Quote the lines that run from the line containing "Write the bpy" down to the line containing "sc.cycles.sample_clamp_indirect = 6.0". Include both of those lines, reproduce each exactly, and omit everything else.
[BEGIN DATA]
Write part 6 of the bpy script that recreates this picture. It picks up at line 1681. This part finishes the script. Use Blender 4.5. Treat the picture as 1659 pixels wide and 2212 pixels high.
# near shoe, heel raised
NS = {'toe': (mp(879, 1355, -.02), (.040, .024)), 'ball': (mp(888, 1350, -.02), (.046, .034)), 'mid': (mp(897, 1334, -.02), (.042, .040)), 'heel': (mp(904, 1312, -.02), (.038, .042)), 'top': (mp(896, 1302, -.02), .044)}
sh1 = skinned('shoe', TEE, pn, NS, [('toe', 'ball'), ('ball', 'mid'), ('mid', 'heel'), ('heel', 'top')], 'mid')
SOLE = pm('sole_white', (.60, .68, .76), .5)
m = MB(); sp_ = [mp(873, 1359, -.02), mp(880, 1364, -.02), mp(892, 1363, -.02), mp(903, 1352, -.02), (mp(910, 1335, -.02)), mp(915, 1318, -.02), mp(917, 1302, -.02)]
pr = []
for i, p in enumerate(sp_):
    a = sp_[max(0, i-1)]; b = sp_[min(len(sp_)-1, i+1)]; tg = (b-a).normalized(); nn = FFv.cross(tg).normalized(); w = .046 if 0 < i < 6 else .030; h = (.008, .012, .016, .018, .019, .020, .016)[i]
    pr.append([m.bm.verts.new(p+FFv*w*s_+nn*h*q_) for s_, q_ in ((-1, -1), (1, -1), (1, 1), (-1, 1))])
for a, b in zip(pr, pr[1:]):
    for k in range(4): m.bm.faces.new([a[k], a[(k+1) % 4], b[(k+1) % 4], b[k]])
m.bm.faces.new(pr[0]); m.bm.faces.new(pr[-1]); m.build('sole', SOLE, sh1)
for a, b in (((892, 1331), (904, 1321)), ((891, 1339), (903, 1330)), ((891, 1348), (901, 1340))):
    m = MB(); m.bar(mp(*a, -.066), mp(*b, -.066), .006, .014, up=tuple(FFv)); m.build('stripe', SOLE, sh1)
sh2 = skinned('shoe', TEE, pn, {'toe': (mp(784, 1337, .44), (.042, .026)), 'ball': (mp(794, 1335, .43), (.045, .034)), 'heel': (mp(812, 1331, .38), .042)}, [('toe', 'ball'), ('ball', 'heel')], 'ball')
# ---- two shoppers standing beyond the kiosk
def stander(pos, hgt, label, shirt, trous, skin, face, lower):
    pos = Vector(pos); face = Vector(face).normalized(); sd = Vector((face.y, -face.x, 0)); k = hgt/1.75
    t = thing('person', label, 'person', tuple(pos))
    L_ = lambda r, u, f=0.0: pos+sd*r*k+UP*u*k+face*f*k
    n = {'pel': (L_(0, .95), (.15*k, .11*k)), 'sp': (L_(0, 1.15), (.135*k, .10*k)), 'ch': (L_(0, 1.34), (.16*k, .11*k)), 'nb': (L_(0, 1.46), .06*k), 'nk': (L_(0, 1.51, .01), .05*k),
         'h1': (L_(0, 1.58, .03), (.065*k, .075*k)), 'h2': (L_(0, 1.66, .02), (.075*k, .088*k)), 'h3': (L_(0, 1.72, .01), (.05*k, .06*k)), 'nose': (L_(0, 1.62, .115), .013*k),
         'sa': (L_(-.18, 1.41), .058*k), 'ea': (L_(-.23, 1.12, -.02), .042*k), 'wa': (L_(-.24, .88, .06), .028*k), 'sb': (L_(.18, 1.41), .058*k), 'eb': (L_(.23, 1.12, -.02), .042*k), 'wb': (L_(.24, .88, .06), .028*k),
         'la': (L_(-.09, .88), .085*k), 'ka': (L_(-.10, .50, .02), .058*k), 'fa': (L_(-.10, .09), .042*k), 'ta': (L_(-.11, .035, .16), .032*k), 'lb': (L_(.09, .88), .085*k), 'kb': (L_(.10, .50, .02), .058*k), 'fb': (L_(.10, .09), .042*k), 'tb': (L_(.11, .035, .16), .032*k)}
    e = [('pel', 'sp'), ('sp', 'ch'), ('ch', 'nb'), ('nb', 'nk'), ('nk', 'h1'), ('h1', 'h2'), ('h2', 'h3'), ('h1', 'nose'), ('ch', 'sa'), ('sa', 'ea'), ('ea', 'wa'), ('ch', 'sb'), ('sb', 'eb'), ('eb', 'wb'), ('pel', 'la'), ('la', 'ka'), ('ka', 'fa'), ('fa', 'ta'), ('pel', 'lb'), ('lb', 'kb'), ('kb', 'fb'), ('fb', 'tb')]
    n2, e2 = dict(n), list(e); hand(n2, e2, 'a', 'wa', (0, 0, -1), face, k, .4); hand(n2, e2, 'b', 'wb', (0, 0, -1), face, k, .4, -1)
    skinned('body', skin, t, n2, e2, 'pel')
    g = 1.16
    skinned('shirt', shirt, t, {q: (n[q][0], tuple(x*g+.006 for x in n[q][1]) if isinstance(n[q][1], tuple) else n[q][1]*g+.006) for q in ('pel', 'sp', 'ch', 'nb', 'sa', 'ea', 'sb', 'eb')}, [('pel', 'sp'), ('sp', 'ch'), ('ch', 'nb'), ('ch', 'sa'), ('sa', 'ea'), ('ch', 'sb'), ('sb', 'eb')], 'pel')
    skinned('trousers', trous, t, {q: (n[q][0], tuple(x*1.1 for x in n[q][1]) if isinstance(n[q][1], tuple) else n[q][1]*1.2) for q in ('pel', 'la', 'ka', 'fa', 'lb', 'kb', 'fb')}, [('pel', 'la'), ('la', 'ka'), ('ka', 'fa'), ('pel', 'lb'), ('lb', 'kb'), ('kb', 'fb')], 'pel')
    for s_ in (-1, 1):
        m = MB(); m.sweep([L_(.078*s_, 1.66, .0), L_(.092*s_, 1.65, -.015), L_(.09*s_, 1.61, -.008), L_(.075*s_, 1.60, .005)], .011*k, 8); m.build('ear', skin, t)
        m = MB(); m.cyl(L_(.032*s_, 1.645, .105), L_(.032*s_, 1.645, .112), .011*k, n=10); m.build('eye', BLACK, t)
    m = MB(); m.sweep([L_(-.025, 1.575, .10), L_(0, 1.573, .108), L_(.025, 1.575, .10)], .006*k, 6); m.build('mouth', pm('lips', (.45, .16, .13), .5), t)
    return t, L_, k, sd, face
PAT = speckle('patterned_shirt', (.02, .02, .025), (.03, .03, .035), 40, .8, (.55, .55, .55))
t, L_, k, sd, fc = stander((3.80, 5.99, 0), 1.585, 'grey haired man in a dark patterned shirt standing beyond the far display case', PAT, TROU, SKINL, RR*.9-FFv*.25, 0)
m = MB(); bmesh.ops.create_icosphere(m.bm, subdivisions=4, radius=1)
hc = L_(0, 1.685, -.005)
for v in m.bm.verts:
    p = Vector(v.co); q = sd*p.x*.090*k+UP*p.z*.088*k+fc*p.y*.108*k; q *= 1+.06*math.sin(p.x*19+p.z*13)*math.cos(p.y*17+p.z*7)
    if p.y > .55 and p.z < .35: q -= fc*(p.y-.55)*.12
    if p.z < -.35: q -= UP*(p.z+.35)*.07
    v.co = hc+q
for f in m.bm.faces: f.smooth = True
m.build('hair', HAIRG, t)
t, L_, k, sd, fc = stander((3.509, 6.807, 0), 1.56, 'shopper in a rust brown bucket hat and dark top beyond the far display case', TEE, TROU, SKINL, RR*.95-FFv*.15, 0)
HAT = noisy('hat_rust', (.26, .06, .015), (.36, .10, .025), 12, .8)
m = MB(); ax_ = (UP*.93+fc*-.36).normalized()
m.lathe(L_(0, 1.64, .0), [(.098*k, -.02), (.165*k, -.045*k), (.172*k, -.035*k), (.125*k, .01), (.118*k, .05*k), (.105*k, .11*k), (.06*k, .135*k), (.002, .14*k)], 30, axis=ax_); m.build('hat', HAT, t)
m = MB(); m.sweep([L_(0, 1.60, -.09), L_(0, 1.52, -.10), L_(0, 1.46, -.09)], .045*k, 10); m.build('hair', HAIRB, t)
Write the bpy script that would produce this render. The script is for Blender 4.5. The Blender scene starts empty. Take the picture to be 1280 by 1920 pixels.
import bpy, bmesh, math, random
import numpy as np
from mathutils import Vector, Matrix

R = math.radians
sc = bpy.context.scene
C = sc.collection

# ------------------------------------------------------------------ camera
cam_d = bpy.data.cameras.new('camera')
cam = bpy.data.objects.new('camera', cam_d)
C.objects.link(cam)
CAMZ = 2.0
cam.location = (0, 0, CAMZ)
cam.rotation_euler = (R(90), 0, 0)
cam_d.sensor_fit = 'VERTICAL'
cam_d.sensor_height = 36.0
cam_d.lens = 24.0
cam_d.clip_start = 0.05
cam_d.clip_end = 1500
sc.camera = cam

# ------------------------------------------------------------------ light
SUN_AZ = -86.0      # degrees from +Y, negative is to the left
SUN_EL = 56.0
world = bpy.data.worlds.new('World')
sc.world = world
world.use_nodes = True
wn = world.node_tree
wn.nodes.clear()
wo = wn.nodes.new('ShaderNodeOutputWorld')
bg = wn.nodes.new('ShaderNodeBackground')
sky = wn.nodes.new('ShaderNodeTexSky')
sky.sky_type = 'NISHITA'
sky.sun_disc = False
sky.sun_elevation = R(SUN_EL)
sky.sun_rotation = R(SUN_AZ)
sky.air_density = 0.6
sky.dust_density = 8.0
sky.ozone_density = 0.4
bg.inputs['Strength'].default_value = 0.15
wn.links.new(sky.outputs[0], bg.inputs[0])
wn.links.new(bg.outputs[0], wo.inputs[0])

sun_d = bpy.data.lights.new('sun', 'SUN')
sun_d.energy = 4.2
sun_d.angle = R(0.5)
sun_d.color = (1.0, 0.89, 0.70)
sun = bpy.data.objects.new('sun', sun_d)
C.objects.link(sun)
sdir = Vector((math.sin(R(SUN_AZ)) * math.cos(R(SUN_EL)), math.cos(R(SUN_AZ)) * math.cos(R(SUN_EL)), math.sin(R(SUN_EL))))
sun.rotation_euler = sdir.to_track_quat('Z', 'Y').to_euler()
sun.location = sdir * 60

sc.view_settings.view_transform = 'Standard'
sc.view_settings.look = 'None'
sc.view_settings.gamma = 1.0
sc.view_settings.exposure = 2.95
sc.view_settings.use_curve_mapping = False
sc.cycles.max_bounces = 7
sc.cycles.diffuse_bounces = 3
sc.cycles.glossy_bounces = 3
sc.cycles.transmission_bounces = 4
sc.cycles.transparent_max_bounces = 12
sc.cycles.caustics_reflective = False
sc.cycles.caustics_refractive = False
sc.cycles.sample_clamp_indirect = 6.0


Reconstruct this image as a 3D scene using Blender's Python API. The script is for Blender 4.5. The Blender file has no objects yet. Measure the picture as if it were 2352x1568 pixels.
[END DATA]
→ PROBLEM SOLUTION
Write the bpy script that would produce this render. The script is for Blender 4.5. The Blender scene starts empty. Take the picture to be 1280 by 1920 pixels.
import bpy, bmesh, math, random
import numpy as np
from mathutils import Vector, Matrix

R = math.radians
sc = bpy.context.scene
C = sc.collection

# ------------------------------------------------------------------ camera
cam_d = bpy.data.cameras.new('camera')
cam = bpy.data.objects.new('camera', cam_d)
C.objects.link(cam)
CAMZ = 2.0
cam.location = (0, 0, CAMZ)
cam.rotation_euler = (R(90), 0, 0)
cam_d.sensor_fit = 'VERTICAL'
cam_d.sensor_height = 36.0
cam_d.lens = 24.0
cam_d.clip_start = 0.05
cam_d.clip_end = 1500
sc.camera = cam

# ------------------------------------------------------------------ light
SUN_AZ = -86.0      # degrees from +Y, negative is to the left
SUN_EL = 56.0
world = bpy.data.worlds.new('World')
sc.world = world
world.use_nodes = True
wn = world.node_tree
wn.nodes.clear()
wo = wn.nodes.new('ShaderNodeOutputWorld')
bg = wn.nodes.new('ShaderNodeBackground')
sky = wn.nodes.new('ShaderNodeTexSky')
sky.sky_type = 'NISHITA'
sky.sun_disc = False
sky.sun_elevation = R(SUN_EL)
sky.sun_rotation = R(SUN_AZ)
sky.air_density = 0.6
sky.dust_density = 8.0
sky.ozone_density = 0.4
bg.inputs['Strength'].default_value = 0.15
wn.links.new(sky.outputs[0], bg.inputs[0])
wn.links.new(bg.outputs[0], wo.inputs[0])

sun_d = bpy.data.lights.new('sun', 'SUN')
sun_d.energy = 4.2
sun_d.angle = R(0.5)
sun_d.color = (1.0, 0.89, 0.70)
sun = bpy.data.objects.new('sun', sun_d)
C.objects.link(sun)
sdir = Vector((math.sin(R(SUN_AZ)) * math.cos(R(SUN_EL)), math.cos(R(SUN_AZ)) * math.cos(R(SUN_EL)), math.sin(R(SUN_EL))))
sun.rotation_euler = sdir.to_track_quat('Z', 'Y').to_euler()
sun.location = sdir * 60

sc.view_settings.view_transform = 'Standard'
sc.view_settings.look = 'None'
sc.view_settings.gamma = 1.0
sc.view_settings.exposure = 2.95
sc.view_settings.use_curve_mapping = False
sc.cycles.max_bounces = 7
sc.cycles.diffuse_bounces = 3
sc.cycles.glossy_bounces = 3
sc.cycles.transmission_bounces = 4
sc.cycles.transparent_max_bounces = 12
sc.cycles.caustics_reflective = False
sc.cycles.caustics_refractive = False
sc.cycles.sample_clamp_indirect = 6.0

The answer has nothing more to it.